Task to complete: Starting with the first line of the data below, copy each line up to and including the one containing "R = random.Random(7)". Pictures stay out.
• • •
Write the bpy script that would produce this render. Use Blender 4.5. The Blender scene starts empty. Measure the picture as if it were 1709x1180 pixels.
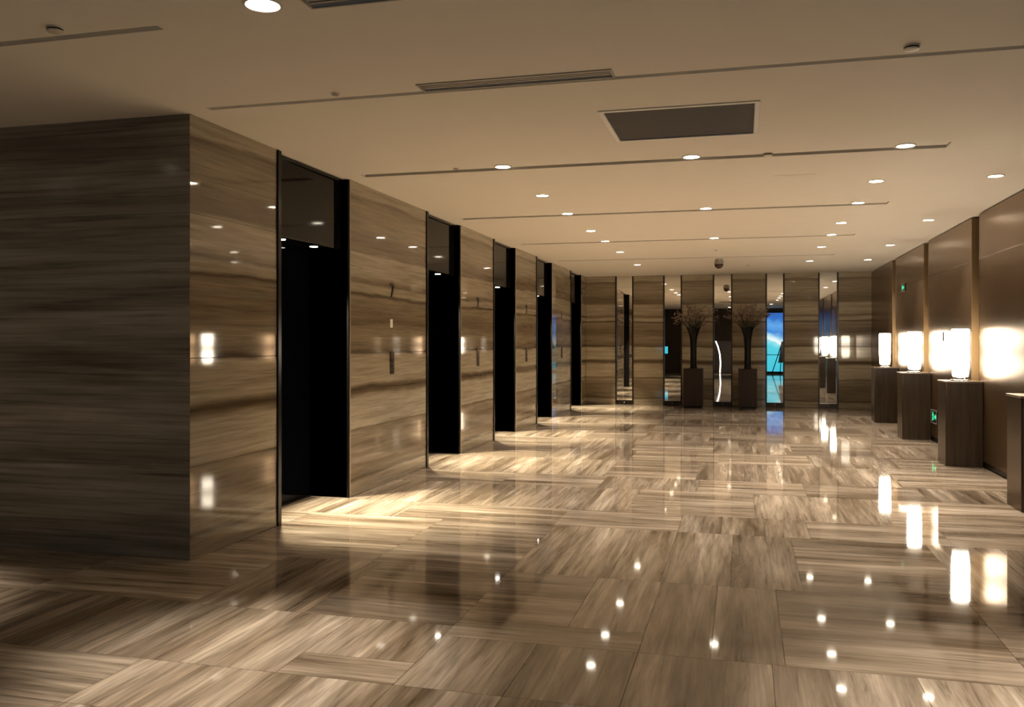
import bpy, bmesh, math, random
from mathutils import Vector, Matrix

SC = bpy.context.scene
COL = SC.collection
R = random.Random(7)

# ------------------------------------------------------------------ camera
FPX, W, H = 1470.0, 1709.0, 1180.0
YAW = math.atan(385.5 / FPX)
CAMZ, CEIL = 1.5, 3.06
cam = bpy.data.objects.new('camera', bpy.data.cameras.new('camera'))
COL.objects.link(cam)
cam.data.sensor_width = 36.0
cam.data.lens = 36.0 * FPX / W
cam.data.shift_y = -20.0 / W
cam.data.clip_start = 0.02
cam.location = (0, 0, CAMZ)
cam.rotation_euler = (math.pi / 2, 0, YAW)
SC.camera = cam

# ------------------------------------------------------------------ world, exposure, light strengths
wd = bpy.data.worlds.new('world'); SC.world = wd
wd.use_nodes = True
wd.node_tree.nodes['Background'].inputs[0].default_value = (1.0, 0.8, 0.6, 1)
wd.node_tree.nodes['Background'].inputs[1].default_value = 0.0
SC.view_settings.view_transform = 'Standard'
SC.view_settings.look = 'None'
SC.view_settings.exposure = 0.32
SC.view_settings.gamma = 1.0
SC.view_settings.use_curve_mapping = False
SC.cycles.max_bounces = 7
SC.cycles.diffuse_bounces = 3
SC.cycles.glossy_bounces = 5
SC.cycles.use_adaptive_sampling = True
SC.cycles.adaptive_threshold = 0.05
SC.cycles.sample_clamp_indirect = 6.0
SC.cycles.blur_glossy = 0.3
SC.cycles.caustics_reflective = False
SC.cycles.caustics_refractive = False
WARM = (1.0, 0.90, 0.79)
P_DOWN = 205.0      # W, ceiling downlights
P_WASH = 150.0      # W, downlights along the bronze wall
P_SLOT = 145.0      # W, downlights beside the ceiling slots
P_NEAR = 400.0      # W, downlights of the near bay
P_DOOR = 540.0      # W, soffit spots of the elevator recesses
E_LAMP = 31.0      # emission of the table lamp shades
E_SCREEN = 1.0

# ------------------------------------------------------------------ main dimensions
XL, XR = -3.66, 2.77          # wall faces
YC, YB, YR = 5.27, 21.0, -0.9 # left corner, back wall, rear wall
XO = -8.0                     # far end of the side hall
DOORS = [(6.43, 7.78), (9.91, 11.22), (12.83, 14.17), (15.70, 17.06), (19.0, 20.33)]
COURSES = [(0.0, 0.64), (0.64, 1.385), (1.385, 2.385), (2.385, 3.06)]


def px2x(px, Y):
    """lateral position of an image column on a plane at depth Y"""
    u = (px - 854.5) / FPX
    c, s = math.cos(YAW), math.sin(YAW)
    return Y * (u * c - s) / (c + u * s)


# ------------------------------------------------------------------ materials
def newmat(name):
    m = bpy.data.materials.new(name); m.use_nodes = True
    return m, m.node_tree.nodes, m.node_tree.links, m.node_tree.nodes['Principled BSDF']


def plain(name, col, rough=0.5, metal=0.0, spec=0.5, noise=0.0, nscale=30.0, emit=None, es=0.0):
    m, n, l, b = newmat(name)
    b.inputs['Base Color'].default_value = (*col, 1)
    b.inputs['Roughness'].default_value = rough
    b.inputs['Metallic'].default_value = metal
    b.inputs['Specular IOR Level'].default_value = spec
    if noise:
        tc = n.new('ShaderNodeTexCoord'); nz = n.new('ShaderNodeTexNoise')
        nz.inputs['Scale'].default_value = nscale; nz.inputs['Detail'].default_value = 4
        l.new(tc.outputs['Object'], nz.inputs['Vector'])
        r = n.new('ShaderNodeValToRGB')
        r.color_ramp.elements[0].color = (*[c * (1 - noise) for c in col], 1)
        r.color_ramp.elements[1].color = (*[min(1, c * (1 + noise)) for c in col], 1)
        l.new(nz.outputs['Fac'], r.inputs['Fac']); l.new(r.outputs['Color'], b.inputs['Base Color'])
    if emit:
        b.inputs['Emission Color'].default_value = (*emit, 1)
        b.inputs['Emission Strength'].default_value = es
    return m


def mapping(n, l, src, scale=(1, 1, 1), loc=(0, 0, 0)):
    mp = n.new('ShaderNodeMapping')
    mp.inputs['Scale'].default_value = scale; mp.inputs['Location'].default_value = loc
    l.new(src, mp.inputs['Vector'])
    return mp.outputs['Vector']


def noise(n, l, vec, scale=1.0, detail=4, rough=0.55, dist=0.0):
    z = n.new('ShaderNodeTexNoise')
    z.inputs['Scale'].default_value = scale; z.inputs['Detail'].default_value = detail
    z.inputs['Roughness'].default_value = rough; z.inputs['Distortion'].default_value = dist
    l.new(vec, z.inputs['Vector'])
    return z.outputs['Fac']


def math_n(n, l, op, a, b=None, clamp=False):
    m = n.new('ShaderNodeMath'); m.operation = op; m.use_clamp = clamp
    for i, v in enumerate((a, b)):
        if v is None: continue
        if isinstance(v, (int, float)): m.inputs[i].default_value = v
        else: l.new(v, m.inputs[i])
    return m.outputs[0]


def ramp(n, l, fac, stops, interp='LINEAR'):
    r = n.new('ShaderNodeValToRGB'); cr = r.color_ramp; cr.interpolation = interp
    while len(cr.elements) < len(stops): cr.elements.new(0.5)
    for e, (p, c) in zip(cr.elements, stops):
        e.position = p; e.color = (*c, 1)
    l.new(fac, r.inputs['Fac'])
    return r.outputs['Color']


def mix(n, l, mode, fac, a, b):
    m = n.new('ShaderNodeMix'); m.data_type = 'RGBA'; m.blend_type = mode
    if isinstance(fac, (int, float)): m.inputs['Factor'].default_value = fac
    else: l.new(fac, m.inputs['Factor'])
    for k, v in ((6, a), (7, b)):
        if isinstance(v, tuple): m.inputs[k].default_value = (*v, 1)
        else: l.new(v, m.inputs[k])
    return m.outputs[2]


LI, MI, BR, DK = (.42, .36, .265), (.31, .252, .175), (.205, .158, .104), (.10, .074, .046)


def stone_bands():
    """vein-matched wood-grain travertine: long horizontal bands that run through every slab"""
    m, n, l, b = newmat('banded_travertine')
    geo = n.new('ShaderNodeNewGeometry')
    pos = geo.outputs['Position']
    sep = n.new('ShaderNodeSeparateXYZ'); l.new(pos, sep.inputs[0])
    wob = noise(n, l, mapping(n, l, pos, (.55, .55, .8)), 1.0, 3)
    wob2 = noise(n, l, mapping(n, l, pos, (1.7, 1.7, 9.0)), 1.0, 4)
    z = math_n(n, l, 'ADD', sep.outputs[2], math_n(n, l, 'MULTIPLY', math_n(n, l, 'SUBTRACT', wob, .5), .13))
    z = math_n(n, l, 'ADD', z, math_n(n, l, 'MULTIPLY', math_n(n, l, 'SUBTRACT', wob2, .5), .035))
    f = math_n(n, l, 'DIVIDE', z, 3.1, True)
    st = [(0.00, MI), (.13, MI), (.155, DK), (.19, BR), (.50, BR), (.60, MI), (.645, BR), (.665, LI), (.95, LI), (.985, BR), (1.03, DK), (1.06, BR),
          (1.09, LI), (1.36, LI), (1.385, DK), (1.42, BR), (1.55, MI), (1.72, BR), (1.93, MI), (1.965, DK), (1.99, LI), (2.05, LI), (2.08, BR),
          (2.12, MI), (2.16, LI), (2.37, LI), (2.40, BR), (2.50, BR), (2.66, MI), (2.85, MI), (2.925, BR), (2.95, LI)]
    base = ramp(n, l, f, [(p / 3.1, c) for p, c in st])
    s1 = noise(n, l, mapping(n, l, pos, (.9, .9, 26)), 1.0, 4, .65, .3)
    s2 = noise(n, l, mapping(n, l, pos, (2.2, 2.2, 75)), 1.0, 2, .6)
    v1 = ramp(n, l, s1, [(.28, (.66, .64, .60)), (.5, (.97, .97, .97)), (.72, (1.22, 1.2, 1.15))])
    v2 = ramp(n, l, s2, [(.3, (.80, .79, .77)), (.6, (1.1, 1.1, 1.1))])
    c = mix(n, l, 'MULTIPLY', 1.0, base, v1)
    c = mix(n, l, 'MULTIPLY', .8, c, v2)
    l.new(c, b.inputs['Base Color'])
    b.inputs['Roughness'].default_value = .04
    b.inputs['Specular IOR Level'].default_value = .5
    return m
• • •
Output below:
Write the bpy script that would produce this render. Use Blender 4.5. The Blender scene starts empty. Measure the picture as if it were 1709x1180 pixels.
import bpy, bmesh, math, random
from mathutils import Vector, Matrix

SC = bpy.context.scene
COL = SC.collection
R = random.Random(7)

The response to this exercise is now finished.